**TASK TO COMPLETE**:
The lines below are to be quoted exactly, from the first through the one that contains "S.camera = cam".
* start SUPPLIED INFORMATION *
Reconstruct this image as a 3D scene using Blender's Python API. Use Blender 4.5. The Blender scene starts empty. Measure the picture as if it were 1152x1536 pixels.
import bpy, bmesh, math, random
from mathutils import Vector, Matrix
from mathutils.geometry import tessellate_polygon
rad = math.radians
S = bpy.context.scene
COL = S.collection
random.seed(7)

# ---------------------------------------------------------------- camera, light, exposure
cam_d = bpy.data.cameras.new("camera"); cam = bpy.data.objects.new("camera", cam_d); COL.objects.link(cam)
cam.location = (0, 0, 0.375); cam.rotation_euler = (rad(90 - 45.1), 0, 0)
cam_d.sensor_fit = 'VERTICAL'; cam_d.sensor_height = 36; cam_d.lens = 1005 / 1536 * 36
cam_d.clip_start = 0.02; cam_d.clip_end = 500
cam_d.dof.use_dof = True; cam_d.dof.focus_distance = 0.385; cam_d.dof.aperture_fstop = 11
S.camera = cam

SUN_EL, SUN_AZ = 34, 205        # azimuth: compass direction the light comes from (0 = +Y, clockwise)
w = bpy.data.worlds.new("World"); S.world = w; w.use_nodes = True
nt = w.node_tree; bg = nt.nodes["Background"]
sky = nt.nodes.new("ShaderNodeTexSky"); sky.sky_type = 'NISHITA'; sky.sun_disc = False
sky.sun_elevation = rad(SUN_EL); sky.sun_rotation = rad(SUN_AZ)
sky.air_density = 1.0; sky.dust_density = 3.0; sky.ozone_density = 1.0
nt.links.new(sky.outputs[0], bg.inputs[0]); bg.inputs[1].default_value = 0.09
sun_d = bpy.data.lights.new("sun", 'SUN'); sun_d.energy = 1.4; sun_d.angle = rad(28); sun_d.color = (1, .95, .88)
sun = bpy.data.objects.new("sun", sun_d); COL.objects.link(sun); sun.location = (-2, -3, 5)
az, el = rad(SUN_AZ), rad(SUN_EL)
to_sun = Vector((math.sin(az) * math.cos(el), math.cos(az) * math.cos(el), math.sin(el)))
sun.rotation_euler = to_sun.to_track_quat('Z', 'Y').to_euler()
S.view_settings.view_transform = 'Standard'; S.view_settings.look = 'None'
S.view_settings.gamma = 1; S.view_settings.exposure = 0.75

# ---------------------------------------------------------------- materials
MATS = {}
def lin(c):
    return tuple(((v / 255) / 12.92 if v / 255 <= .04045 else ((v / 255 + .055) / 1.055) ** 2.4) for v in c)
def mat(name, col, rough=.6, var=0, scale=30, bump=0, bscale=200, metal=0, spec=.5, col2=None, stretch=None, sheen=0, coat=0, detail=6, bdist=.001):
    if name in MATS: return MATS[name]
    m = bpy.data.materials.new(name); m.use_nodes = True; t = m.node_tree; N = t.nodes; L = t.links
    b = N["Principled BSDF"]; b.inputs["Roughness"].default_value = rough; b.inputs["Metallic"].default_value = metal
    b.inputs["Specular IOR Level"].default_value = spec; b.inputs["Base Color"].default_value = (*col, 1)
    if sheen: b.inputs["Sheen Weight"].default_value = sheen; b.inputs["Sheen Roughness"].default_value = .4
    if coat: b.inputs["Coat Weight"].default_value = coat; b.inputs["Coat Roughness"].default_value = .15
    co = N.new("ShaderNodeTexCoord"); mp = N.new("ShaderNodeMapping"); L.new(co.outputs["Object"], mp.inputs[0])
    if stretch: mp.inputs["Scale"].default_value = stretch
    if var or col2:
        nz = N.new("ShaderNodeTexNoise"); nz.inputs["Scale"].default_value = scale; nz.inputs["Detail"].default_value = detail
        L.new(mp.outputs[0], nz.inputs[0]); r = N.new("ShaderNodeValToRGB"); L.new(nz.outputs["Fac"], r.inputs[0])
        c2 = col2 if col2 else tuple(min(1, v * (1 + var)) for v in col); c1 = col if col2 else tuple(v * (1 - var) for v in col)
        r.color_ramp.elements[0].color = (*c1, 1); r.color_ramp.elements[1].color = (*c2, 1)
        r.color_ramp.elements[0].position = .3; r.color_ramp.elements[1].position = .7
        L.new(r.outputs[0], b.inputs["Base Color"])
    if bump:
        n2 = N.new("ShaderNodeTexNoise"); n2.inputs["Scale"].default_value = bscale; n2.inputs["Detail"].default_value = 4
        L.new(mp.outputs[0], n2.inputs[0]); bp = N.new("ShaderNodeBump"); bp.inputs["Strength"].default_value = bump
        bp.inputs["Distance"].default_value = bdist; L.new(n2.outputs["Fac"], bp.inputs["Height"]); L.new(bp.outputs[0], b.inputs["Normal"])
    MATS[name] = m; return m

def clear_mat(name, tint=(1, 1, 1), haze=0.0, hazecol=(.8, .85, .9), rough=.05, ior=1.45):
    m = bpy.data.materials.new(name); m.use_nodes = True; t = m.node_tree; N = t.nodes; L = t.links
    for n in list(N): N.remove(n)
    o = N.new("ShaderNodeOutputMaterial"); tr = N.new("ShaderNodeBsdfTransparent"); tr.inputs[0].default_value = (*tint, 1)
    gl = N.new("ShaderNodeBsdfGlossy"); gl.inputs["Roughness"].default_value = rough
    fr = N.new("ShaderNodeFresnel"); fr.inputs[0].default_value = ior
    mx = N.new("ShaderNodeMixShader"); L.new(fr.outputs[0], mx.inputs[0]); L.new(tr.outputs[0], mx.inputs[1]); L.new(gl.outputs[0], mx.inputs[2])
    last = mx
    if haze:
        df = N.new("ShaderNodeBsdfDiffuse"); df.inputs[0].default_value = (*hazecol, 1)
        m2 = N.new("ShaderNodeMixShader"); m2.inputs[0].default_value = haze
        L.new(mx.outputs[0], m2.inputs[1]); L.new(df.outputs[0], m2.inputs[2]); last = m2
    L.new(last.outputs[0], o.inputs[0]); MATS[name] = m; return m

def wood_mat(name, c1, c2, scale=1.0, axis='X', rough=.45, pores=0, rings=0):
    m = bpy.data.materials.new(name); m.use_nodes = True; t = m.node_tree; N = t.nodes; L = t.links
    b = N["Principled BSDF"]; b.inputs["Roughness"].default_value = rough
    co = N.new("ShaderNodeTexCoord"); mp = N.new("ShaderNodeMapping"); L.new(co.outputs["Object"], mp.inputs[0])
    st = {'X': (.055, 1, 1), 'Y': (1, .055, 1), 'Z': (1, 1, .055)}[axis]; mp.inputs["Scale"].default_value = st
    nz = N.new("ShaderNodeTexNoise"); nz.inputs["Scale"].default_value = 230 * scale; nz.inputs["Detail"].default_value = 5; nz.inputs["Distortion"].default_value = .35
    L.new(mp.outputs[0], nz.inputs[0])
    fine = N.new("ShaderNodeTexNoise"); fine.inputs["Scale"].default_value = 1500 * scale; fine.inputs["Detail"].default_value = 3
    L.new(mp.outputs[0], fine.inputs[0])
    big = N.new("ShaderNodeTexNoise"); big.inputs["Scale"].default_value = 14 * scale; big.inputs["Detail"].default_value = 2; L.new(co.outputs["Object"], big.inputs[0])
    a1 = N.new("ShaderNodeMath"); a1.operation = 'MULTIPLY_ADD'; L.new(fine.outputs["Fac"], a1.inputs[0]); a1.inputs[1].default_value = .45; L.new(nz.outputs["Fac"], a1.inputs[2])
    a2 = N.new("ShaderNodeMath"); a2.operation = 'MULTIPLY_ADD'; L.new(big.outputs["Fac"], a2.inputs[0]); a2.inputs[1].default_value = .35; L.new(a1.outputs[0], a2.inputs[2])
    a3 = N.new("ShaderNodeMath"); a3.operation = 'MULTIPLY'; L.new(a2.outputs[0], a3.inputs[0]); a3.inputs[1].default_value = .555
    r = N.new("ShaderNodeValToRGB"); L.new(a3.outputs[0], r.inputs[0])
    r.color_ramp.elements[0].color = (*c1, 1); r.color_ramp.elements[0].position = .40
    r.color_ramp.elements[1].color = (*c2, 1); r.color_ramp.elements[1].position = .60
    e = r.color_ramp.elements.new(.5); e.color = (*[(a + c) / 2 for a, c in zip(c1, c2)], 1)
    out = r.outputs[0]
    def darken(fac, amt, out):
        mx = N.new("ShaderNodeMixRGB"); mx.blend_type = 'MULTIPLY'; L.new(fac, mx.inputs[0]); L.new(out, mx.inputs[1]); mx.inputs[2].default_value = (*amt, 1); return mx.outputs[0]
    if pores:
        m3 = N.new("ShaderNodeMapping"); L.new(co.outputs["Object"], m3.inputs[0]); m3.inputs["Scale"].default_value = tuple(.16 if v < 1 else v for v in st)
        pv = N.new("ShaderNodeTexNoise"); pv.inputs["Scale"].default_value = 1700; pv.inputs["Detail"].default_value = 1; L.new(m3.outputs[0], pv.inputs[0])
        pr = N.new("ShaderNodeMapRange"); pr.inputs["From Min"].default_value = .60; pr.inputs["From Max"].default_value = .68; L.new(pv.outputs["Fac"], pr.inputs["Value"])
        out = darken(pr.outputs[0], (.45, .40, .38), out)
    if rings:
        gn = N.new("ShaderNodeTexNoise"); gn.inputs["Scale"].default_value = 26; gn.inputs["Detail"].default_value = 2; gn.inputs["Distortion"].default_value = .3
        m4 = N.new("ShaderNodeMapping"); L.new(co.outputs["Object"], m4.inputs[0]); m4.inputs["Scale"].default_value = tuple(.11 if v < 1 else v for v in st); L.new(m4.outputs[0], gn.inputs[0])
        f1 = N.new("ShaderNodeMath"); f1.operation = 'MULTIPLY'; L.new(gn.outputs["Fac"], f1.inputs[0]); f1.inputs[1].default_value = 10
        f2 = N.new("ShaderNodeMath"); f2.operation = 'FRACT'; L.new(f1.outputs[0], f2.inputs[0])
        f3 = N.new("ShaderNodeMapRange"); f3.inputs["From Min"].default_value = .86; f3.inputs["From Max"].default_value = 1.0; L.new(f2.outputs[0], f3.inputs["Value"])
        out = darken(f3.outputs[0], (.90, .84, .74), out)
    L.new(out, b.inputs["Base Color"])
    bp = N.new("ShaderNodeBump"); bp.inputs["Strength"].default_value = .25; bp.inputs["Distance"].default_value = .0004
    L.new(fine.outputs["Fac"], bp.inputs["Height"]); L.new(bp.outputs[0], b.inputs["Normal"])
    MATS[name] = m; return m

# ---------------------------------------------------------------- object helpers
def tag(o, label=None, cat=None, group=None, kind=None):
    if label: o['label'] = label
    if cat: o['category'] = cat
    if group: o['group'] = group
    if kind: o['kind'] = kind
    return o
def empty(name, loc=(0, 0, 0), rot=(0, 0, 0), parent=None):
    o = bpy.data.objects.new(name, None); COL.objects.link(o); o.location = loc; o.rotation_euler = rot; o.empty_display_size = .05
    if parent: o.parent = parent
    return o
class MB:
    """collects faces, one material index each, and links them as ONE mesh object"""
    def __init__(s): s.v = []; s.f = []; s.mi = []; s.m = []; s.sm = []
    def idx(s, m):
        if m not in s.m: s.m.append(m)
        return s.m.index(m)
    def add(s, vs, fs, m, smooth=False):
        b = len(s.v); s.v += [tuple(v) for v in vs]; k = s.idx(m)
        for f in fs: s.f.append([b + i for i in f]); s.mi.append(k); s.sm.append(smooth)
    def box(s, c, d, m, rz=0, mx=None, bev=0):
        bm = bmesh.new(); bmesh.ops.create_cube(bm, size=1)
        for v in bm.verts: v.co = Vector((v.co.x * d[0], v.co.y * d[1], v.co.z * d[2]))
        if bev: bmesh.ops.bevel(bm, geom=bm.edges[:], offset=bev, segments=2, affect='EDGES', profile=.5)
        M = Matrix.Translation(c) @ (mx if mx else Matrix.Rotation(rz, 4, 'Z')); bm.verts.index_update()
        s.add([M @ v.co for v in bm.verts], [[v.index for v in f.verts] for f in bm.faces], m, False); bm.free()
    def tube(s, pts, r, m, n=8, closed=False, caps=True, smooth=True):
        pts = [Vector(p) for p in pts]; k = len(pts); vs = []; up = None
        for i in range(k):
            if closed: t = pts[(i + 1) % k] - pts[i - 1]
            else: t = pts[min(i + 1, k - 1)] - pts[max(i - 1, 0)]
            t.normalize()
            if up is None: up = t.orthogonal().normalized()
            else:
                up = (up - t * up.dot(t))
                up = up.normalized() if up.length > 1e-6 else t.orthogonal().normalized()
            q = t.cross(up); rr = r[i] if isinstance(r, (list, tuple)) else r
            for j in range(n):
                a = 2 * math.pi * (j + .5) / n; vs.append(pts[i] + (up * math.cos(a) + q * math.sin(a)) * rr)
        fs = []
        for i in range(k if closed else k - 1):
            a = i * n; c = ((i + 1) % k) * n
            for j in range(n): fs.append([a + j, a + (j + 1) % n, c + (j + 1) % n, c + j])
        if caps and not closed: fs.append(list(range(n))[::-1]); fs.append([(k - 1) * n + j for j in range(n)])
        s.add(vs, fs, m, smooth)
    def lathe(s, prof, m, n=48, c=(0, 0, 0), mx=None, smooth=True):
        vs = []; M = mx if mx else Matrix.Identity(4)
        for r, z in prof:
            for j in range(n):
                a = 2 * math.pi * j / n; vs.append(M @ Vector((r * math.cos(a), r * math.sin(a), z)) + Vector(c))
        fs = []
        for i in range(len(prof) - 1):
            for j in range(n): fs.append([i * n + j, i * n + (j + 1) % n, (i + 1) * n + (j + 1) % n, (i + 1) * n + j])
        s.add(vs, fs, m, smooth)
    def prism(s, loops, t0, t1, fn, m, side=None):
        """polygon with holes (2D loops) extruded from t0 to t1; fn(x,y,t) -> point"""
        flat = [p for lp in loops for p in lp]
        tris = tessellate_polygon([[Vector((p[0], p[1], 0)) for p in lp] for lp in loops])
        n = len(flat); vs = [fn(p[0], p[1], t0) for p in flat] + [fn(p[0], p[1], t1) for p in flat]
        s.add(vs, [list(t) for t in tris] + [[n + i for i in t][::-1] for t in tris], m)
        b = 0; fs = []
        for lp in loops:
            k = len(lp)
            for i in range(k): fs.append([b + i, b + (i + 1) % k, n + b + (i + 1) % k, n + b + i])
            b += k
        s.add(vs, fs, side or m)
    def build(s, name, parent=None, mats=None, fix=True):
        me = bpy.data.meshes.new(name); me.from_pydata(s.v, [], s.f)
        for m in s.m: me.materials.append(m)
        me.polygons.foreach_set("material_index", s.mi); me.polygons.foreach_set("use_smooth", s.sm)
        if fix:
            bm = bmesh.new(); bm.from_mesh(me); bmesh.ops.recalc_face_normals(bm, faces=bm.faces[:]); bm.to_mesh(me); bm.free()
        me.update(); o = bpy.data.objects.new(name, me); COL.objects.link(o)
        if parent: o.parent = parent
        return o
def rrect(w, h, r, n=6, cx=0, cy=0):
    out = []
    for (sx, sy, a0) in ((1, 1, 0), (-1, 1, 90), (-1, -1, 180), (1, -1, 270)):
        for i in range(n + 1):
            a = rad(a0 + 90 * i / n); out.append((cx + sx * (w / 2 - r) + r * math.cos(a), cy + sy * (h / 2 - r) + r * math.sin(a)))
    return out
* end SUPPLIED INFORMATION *
**THE REPLY**:
Reconstruct this image as a 3D scene using Blender's Python API. Use Blender 4.5. The Blender scene starts empty. Measure the picture as if it were 1152x1536 pixels.
import bpy, bmesh, math, random
from mathutils import Vector, Matrix
from mathutils.geometry import tessellate_polygon
rad = math.radians
S = bpy.context.scene
COL = S.collection
random.seed(7)

# ---------------------------------------------------------------- camera, light, exposure
cam_d = bpy.data.cameras.new("camera"); cam = bpy.data.objects.new("camera", cam_d); COL.objects.link(cam)
cam.location = (0, 0, 0.375); cam.rotation_euler = (rad(90 - 45.1), 0, 0)
cam_d.sensor_fit = 'VERTICAL'; cam_d.sensor_height = 36; cam_d.lens = 1005 / 1536 * 36
cam_d.clip_start = 0.02; cam_d.clip_end = 500
cam_d.dof.use_dof = True; cam_d.dof.focus_distance = 0.385; cam_d.dof.aperture_fstop = 11
S.camera = cam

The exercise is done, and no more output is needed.